The Internet hasn’t quite managed to do this one yet (perhaps because certain institutions want to have a monopoly on that privilege?). Internet experts, however, do currently have the power to be recognized as such, and will often be funded by academic institutions to teach classes in the subjects they are experts in, but there’s simply not much of a model for the Internet that can separate popularity from knowledgeable expertise. (Sidebar:I’d rather have Merlin Mann teach a course in Productivity Theory over most profs I know and have seen anyday; likewise for Steve Pavlina in Internet Commerce)
I think it’ll be a long time for there to be any real advances made here, and if they are they’ll probably piggyback on academic models. Think about how many academic institutions that we currently have that are going the online route and how poorly they are being received as legitimate academic institutions.

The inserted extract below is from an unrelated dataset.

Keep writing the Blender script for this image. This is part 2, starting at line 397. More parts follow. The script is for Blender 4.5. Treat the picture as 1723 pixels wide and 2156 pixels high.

- It employs people whose jobs are not to produce things but rather to produce ideas.
Successful websites and blogs generate enough income that people are now quitting their full-time jobs. If the experts are right that anyone can potentially make money online, then we have another institution and class of people (besides politicians, clergy, and academics) that are exempt from manual (marketplace) labor.
The real question is whether the Internet is competing with the Academic institution or whether it’s simply supplementing or replicating the roles of the academic institution. I think it’s pretty clear that it’s competing, especially as more and more would-be scholars bail from academia to become (you guessed it) knowledgeworkers.
So what?
If I’m anywhere close to right, Dustin’s insight that the model I’ve proposed seems to be an academic model is partially right. But that’s only because many of the same functions of academia are being either replicated or taken over by the Internet. It would be no surprise, then, that knowledgeworkers would need to ask themselves the same types of questions that academics must ask themselves.